The rules of coursing forbid the coursing of hares unless they have been living free on the site for at least six months, so clearly if the hares being captured at Newmarket were destined for the Waterloo Cup due in only two weeks time, the ‘Cup’ would be run in breach of the rules. The League handed the film to BBC television’s ‘Countryfile’ programme which showed it in a feature on hares and the Waterloo Cup on Sunday, 23rd February. However, Mr Midwood, and later the British Field Sports Society denied that the hares were going to Altcar, and between them at various times gave the destinations of the hares as ‘Dartmoor, North Wales, Shropshire, Lincolnshire, Leicestershire and Surrey’. They claimed that the operation was conducted by ‘The Hare Conservation Society’ – a little known organisation run by a Mr W. B. K. Steadman who the League has discovered is also a member of Mr Midwood’s Waterloo Cup Committee as well as the British Field Sports Society’s Coursing Committee.

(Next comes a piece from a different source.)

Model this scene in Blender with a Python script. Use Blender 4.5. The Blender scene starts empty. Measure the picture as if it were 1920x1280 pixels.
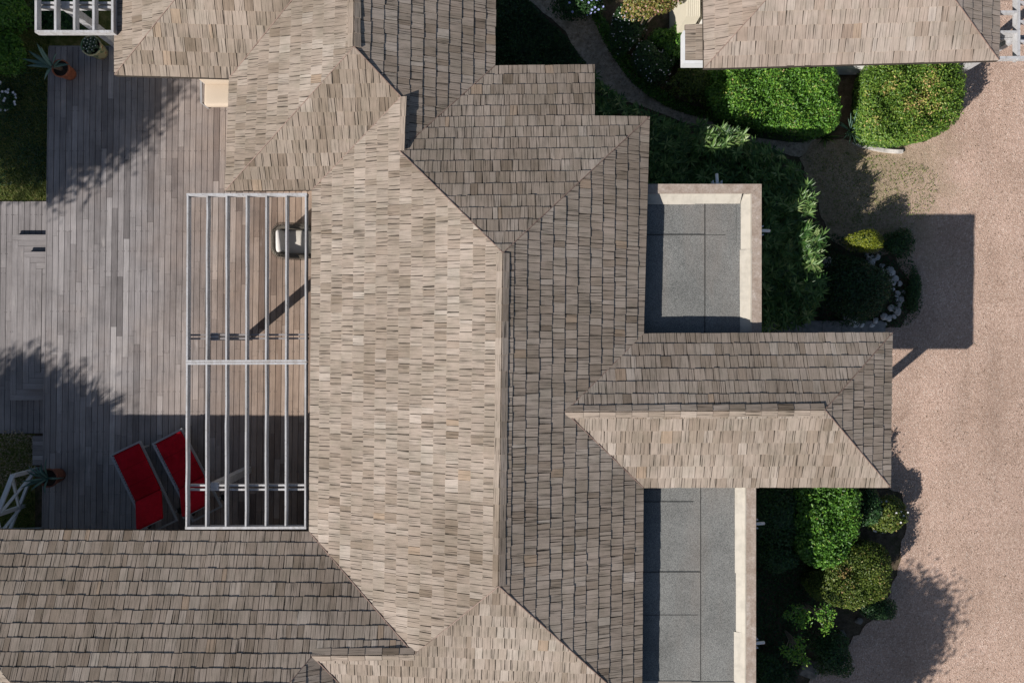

The League also handed the film of the hare round-up to Professor Stephen Harris who conducted the national hare survey for the Government’s Joint Nature Conservation Committee. It was Professor Harris’s research which revealed the 80 per cent decline in hare numbers this century and which has led to the hare being officially listed as a threatened/declining species. Professor Harris was angered by the scenes. In his report to the League he said; “The operations portrayed in the video were grim; they were likely to cause considerable stress to the animals and maximise the chance of injuries”. He added that the hares should have been covered and the noise should have been kept to an absolute minimum. He was particularly critical of the handling of a hare while it was being extracted from a net. The animal was held off the ground and the Professor said that if it had kicked it could have fractured or injured its spinal column due to the power with which hares can flex their hind legs. He also said that the boxes were only suitable for holding hares for brief periods because there was no way they could be fed or watered. He noticed that it was raining during the operation and he warned that putting wet hares into boxes in which they could not dry off would also pose a risk of fatalities. He complained that the handling of the boxed hares was ‘haphazard and showed no care of the animals’, and that the stacking of the boxes on top of each other (one on its side) was ‘disgraceful’.

Finally, Professor Harris pointed out that the time of the capture coincides with the period that females hares were either heavily pregnant or already had dependent offspring. ‘Removing hares at this time of the year will lead to young dying of starvation and a great deal of trauma to pregnant does.’